On Wednesday, I visited Great Yarmouth Charter Academy and I was truly blown away by how extraordinary the school has become in the space of 5 weeks. This blog post will summarise what I witnessed to be excellent practice:

Chanting Poetry: Invictus

Whilst pupils were entering the hall to go to assembly, I could hear lines from Invictus being chanted with such rhythm and passion. The drama teacher would recite a line in an animated fashion and he would project his voice to resonate to every corner of the room. Pupils would recite back the line or complete the sentence of the line. If it wasn’t good enough then the teacher would repeat the line and get the pupils to recite it again.

Peaceful Corridors

Pupils walked in silence, single-file, on the left hand side with their bag in their right hand. Pupils transitioned through the corridor smiling and greeting their teachers wishing them ‘Good Morning, Sir!’ ‘Good Morning, Miss’. There was no chaos. Pupils would arrive at their teacher’s door with a sense of urgency, purpose and desire to learn. I saw the transition between form time and period one and it was incredibly peaceful and pleasant. Teachers stood in the middle of the corridor reminding pupils of the corridor behaviour expected. One of the teachers remarked that this transition took one minute where in previous years pupils would be arriving 15-20 minutes late to class.


There has clearly been a huge push on uniform because pupils looked incredibly professional. Pupils’ shirts are tucked in, skirts at the knee, ties are immaculate and also hiding their shirt’s top button. I didn’t see any pupils wearing hoodies, coats or trainers. Pupils with scrappy uniform would be dealt with straight away.

Silent lessons

The school’s headteacher,  Barry Smith, took me around to see lots of different lessons. This was the highlight of my visit. Every classroom I walked into I saw pupils SLANTing. They were in silence listening to the teacher talking or watching the teacher writing on the board. I didn’t see any low level disruption in all of the classroom I walked into. I didn’t hear or see pupils whispering to each other, passing notes or speaking rudely or being disrespectful to their teacher. More importantly, I didn’t see a difference between how the kids were SLANTing before Barry entered the room compared to after he had entered. Why? This is because they were SLANTing throughout the lesson.
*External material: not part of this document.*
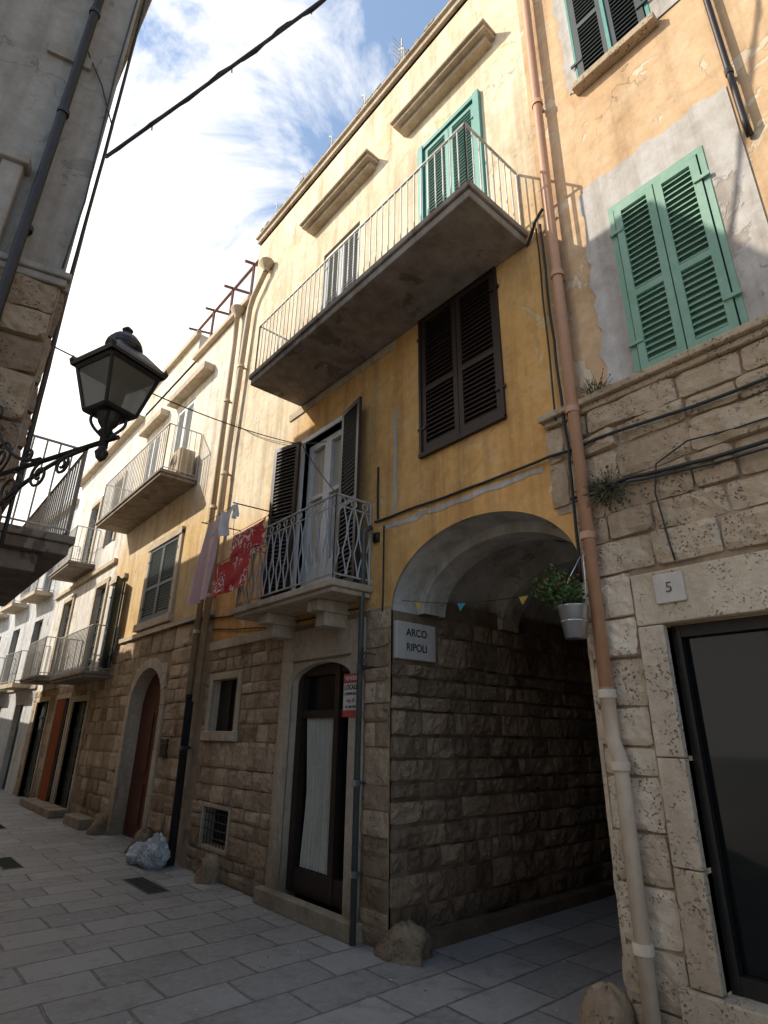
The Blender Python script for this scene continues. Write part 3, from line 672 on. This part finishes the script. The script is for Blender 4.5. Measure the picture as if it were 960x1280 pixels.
for y0,y1 in ((7.6,6.7),(6.7,5.8),(5.8,4.9),(4.9,4.0)): mb.tube(sag((3.66,y0,11.0),(3.66,y1,11.0),.2,8),.005,4)
mb.tube([(3.9,4.3,10.5),(3.9,4.3,12.0)],.014,5)
for i in range(5): mb.tube([(3.7,4.3,11.4+i*.1),(4.1,4.3,11.4+i*.1)],.006,4)
mb.obj('rooftop_clothesline_posts',[M['rail']])
H3=empty('white_house')
mb=MB(); hs=[(13.75,14.9,0,2.2,.3),(15.2,16.4,0,2.3,.3),(14.0,14.8,2.7,4.8,.15),(16.2,17.0,5.6,7.5,.15),(14.3,15.0,5.9,7.6,.15),(17.0,17.9,2.9,4.9,.15),(17.2,18.6,0,2.3,.3)]
facade(mb,R,13.6,19.2,0,9.0,hs,0,0,.2,1); mb.box(3.95,9,13.61,19.2,0,8.9,1); mb.box(3.6,9,13.61,19.2,8.9,8.99,0); mb.obj('walls',[M['white'],M['dark']],H3)
mb=MB(); facade(mb,R,13.6,19.2,0,2.6,[h for h in hs if h[2]==0],0,0,.004,None,.004)
blocks(mb,R,13.62,19.18,0,2.58,[(h[0]-.14,h[1]+.14,0,h[3]+.12) for h in hs if h[2]==0],1,seed=41,ch=(.24,.3),bw=(.35,.6),dep=.024)
mb.obj('stonework',[M['mortar'],M['stone']],H3)
mb=MB(); 
for h in hs:
    a,b_,c,e,_=h; mb.pbox(R,a-.12,a-.002,c,e+.12,0,.04);mb.pbox(R,b_+.002,b_+.12,c,e+.12,0,.04);mb.pbox(R,a,b_,e+.002,e+.12,0,.04)
mb.pbox(R,13.6,19.2,5.2,5.3,0,.08);mb.pbox(R,13.6,19.25,8.9,9.04,0,.18)
mb.obj('trim',[M['trim']],H3)
mb=MB()
for h in hs: 
    mb.pbox(R,h[0],h[1],h[2],h[3],-.12,-.1); ym=(h[0]+h[1])/2; mb.pbox(R,ym-.03,ym+.03,h[2],h[3],-.1,-.07)
    for k in range(int((h[3]-h[2])/.3)): mb.pbox(R,h[0]+.05,h[1]-.05,h[2]+.1+k*.3,h[2]+.14+k*.3,-.1,-.075)
mb.obj('doors',[M['dgreen']],H3)
mb=MB(); n=30
for i in range(n):
    y0=15.45+.6*i/n;y1=15.45+.6*(i+1)/n; d0=.06+.03*math.sin(i*1.1);d1=.06+.03*math.sin((i+1)*1.1); mb.quad([R(y0,.15,d0),R(y1,.15,d1),R(y1,2.3,d1),R(y0,2.3,d0)])
mb.obj('orange_door_curtain',[M['orange']],None,True)
balcony(H3,15.6,17.6,3.0,5.55,.95,'rail'); balcony(H3,16.6,18.6,3.05,2.85,.95,'rail')
H4=empty('pale_house'); FP=plane((3.6,19.2,0),(-.06,1,0),(-1,-.06,0))
mb=MB(); hs=[(1+i*2.6,1.9+i*2.6,z,z+1.9 if z>0 else 2.3,.15) for i in range(8) for z in (0,2.9,5.6)]
facade(mb,FP,0,24,0,8.4,hs,0,0,.15,1); mb.obj('walls',[M['bluewhite'],M['dgreen']],H4)
mb=MB(); mb.pbox(FP,0,24,8.3,8.5,-.3,.15); mb.pbox(FP,0,24,2.7,2.8,0,.06)
for i in range(8):
    for z in (2.85,5.55):
        mb.pbox(FP,.6+i*2.6,2.3+i*2.6,z-.12,z,0,.5)
mb.obj('trim',[M['trim']],H4)
mb=MB()
for i in range(8):
    for z in (2.85,5.55):
        railing(mb,[FP(.6+i*2.6,0,.47)[:2],FP(2.3+i*2.6,0,.47)[:2]],z,z+.9,.01,.15)
        railing(mb,[FP(.6+i*2.6,0,.0)[:2],FP(.6+i*2.6,0,.47)[:2]],z,z+.9,.01,.15)
mb.obj('railings',[M['railg']],H4)
H5=empty('end_house'); EP=plane((-4,40,0),(1,0,0),(0,-1,0)); mb=MB()
facade(mb,EP,0,10,0,8.5,[(1.5,2.6,0,2.4),(5,6.1,0,2.4),(1.5,2.5,3.6,5.4),(5,6,3.6,5.4)],0,0,.2,1); mb.obj('walls',[M['cream'],M['dark']],H5)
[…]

I went to two English lessons, and in one lesson pupils were in silence writing an essay about different overarching themes of the play, Romeo and Juliet. In the second lesson, I saw a pupil detail the context behind the poem, London, using a wide range of sophisticated language. I was almost brought to tears hearing an eleven-year old pupil share accurate insights into the poem in such a confident and articulate manner. His teacher was so pleased and she showered him with praise.

I watched the Head of Maths teach and she was the respected authority in the classroom. Her pupils were listening intently, they were SLANTing and speedily working away to complete their worksheet of questions. I saw a full 40 minutes of teaching and learning. No disruptions. Every second mattered and every second was utilised for learning.

Pursuit of Happiness

Pupils and teachers are genuinely happy at Charter Academy. Pupils are learning because teachers are able to teach with a clear and consistent behaviour policy being implemented in the school. I ate lunch with the pupils and lots of them shared their joy of being able to learn. More importantly, teachers are beaming with pride over how well-behaved and keen their pupils are to learn. One pupil was very honest and admitted to being the pupil who would truant and hide in the toilets. She admitted how behind she is academically due to the hours she spent outside of the classroom and is now doing extra revision at home and attending after school catch-up classes.

One of the Prefects I found standing in the crowd during break shared with me “I am really loving school. I am learning more than I ever thought possible. My teachers are great. Mr Smith has turned around my school. I am proud to be Charter.”

It is very early days but the school is a wonderful place to be for pupils and teachers and I’m very excited to see what Barry and his team achieve. Thank you to all who had me in theirclassroom!